Звякали ложки о миски. Было обеденное время. Было душно. Саня ловко уселся за стол и потянул к себе тарелку со щами. За столом сидели двое: бородатый старик и мужчина в спецовке. На Ванванча почти не обратили внимания. Только женщина у печки хмуро сказала Сане: «Чего сам-то уселся, а товарища бросил!..» Саня тотчас оборотился к Ванванчу: «Ну, давай садись же, чего стоишь-то?..» – «Нет, спасибо, – сказал Ванванч, – мне идти надо». – "Надо, так иди… " – сказал мужчина в спецовке и принялся за щи. Ванванч собирался уже выйти, как Саня сказал ему, подмигивая: «А дед наш тюрю любит!..» – «А как же, – усмехнулся дед, – хорошее дело». И изумленный Ванванч увидел, как дед накрошил в миску хлеба, затем лука, посолил и залил все это водкой из бутылки, и спиртной запах тотчас потек по комнате. Затем он крякнул и принялся есть это ложкой. Мужчина сказал: «Эх бы мне такую тюрю!..» – «А чего ж? – спросил дед. – Кто не велит?» – «Мне в смену идти, – сказал мужчина, – у нас это строго».

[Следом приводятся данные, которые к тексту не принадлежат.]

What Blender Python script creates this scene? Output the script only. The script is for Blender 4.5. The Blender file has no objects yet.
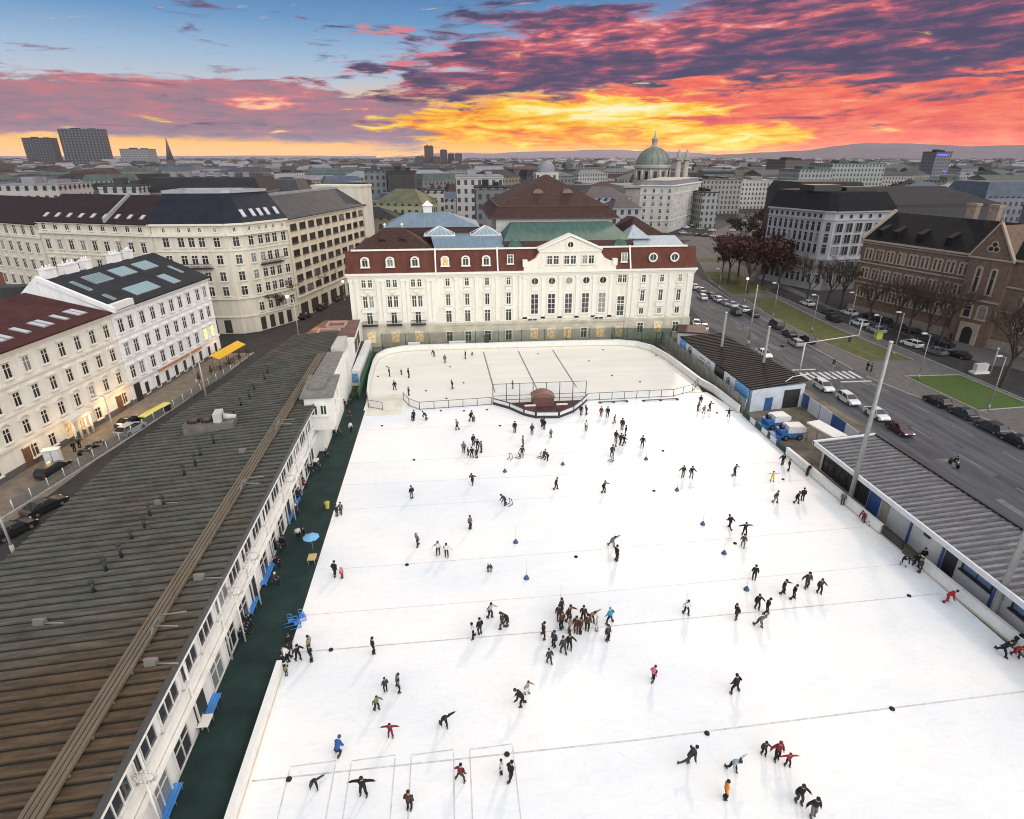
import bpy, bmesh, math, random
from mathutils import Vector, Matrix
R = random.Random(11)
SC = bpy.context.scene
COL = SC.collection
PI = math.pi
# ---------------------------------------------------------------- camera
FPX = 590.0; PITCH = math.radians(23.2); CAMH = 38.0
YAW = math.atan((512-445)/(FPX/math.cos(PITCH)))
cp, sp, cy, sy = math.cos(PITCH), math.sin(PITCH), math.cos(YAW), math.sin(YAW)
cam = bpy.data.cameras.new('camera'); camo = bpy.data.objects.new('camera', cam); COL.objects.link(camo)
camo.location = (0, 0, CAMH); camo.rotation_euler = (PI/2-PITCH, 0, -YAW)
cam.sensor_width = 36; cam.lens = 36*FPX/1024; cam.clip_start = .5; cam.clip_end = 60000
SC.camera = camo
def ray(x, y):
    u = (x-512)/FPX; v = (409.5-y)/FPX
    fx, fz = cp+v*sp, -sp+v*cp
    return (u*cy+fx*sy, fx*cy-u*sy, fz)
def G(x, y, z=0.0):                      # point of the ground plane (height z) seen at a photo position
    d = ray(x, y); t = (z-CAMH)/d[2]
    return (d[0]*t, d[1]*t)
# ---------------------------------------------------------------- materials
MATS = {}
def nodes_of(name):
    m = bpy.data.materials.new(name); m.use_nodes = True
    nt = m.node_tree; b = nt.nodes['Principled BSDF']
    return m, nt, b
def mat(name, col, rough=.7, metal=0., var=.12, scale=1.5, bump=0., coat=0., emit=None, est=1., stretch=None, dirt=0., spec=None):
    if name in MATS: return MATS[name]
    m, nt, b = nodes_of(name)
    b.inputs['Roughness'].default_value = rough; b.inputs['Metallic'].default_value = metal
    if spec is None and rough >= .6: spec = .2
    if coat: b.inputs['Coat Weight'].default_value = coat; b.inputs['Coat Roughness'].default_value = .08
    if emit:
        b.inputs['Emission Color'].default_value = (*emit, 1); b.inputs['Emission Strength'].default_value = est
    b.inputs['Base Color'].default_value = (*col, 1)
    if spec is not None: b.inputs['Specular IOR Level'].default_value = spec
    if var or bump:
        tc = nt.nodes.new('ShaderNodeTexCoord'); n = nt.nodes.new('ShaderNodeTexNoise')
        n.inputs['Scale'].default_value = scale; n.inputs['Detail'].default_value = 6; n.inputs['Roughness'].default_value = .62
        if stretch:
            mp = nt.nodes.new('ShaderNodeMapping'); mp.inputs['Scale'].default_value = stretch
            nt.links.new(tc.outputs['Object'], mp.inputs[0]); nt.links.new(mp.outputs[0], n.inputs['Vector'])
        else: nt.links.new(tc.outputs['Object'], n.inputs['Vector'])
        r = nt.nodes.new('ShaderNodeValToRGB'); e = r.color_ramp.elements
        e[0].position = .3; e[1].position = .7
        e[0].color = (*[c*(1-var-dirt) for c in col], 1); e[1].color = (*[min(1, c*(1+var)) for c in col], 1)
        nt.links.new(n.outputs['Fac'], r.inputs[0]); nt.links.new(r.outputs[0], b.inputs['Base Color'])
        if bump:
            bp = nt.nodes.new('ShaderNodeBump'); bp.inputs['Strength'].default_value = bump; bp.inputs['Distance'].default_value = .05
            nt.links.new(n.outputs['Fac'], bp.inputs['Height']); nt.links.new(bp.outputs[0], b.inputs['Normal'])
    MATS[name] = m
    return m
def glass_mat(name, col, rough=.08, curtain=.0):
    if name in MATS: return MATS[name]
    m, nt, b = nodes_of(name)
    b.inputs['Roughness'].default_value = rough
    oi = nt.nodes.new('ShaderNodeObjectInfo'); r = nt.nodes.new('ShaderNodeValToRGB'); r.color_ramp.interpolation = 'CONSTANT'
    e = r.color_ramp.elements; e[0].color = (*col, 1); e[1].position = 1-curtain if curtain else .999
    e[1].color = (*[min(1, c*4+.1) for c in col], 1)
    x = r.color_ramp.elements.new(.4); x.color = (*[c*1.7 for c in col], 1)
    nt.links.new(oi.outputs['Random'], r.inputs[0]); nt.links.new(r.outputs[0], b.inputs['Base Color'])
    MATS[name] = m
    return m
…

Вдруг туман рассеялся. Ванванч увидел черные бревенчатые стены, маленькие тусклые окна. Женщина скользила от стола к печке. Ванванч подумал, что у него дома все совсем не так: и чисто, и светло, и «ЭЧС-2», и книги… Он положил рогатку на крышку бачка и сказал: «До свидания». – «Ну как рогаточка?» – спросил Саня. «Хорошая», – сказал Ванванч, выходя. За спиной крякал дед, звенели ложки. Запах щей и водки потянулся следом и долго не отставал. Он рассказал маме об увиденном. Она поморщилась и сказала: «Ну, что ты, это была не водка… Наверное, постное масло…»»
Вообще, к чести зрелого Окуджавы, он не стесняется изображать одну из главных черт своего протагониста Ванванча – брезгливость. Более того – для автора «Упраздненного театра», мучительно переживающего огрубление и опошление заветных мечтаний, очередное нашествие быдла и новый триумф простоты, эти воспоминания были особенно актуальны: ненависть к грязи, тупости, грубости. Не к бедности, о нет – бедности он навидался, и ни в рассказе о тифлисском послевоенном быте, ни в повести об учительском опыте в Калуге мы не найдем и тени этого брезгливого удивления – почему надо непременно обставить свою жизнь по-скотски?! Врожденная тяга к чистоте, кавказская любовь к ритуалу застолья, к умению обставить обычаями, деталями, милыми привычками и прочими обаятельными мелочами самые простые вещи – все это отличает Окуджаву с малых лет, и он нимало не стыдится ненависти к любой бесцеремонности и нечистоте. В «Упраздненном театре» есть прекрасная деталь (роман вообще недооценен – в отличие от прежних прозаических сочинений Окуджавы, он лаконичен, безупречно выстроен, свободен от длиннот): шофер отца, бывший матрос Анатолий Отрощенко, в чьем облике сразу подчеркнуты влажные, мясистые губы, зашел к Булату, когда он смешивал себе гоголь-моголь, и захотел попробовать лакомство. «Толстые влажные губы шофера раскрылись, втянули в себя золотую снедь, высосали ее всю, большой язык вылизал остатки, и эту облизанную ложку оторопевший Ванванч опустил в чашку, зажмурился… „Ну, давай теперь ты, – сказал Отрощенко, – ух, хороша гогель-могель!“ – „Я потом“, – сказал Ванванч, отставляя чашку. Бабуся ахнула, когда час спустя увидела нетронутое лакомство. Ванванч соврал, что ему расхотелось… И ведь помнилось, долго помнилось, до сих пор помнятся эти жирные, толстые, слюнявые губы, этот красный язык, вылизывающий ложку!»
Что это – барство? Да нет же, о Господи. Это все та же брезгливость, непонимание, как это можно вылизать ложку и бросить ее в чужую еду. В этой врожденной черте, ничего общего не имеющей со снобизмом, самомнением и кичливостью (хотя их вечно смешивают) – залог многих будущих трагедий, которые предстоят Окуджаве; но в нем же – непременное условие всех его побед.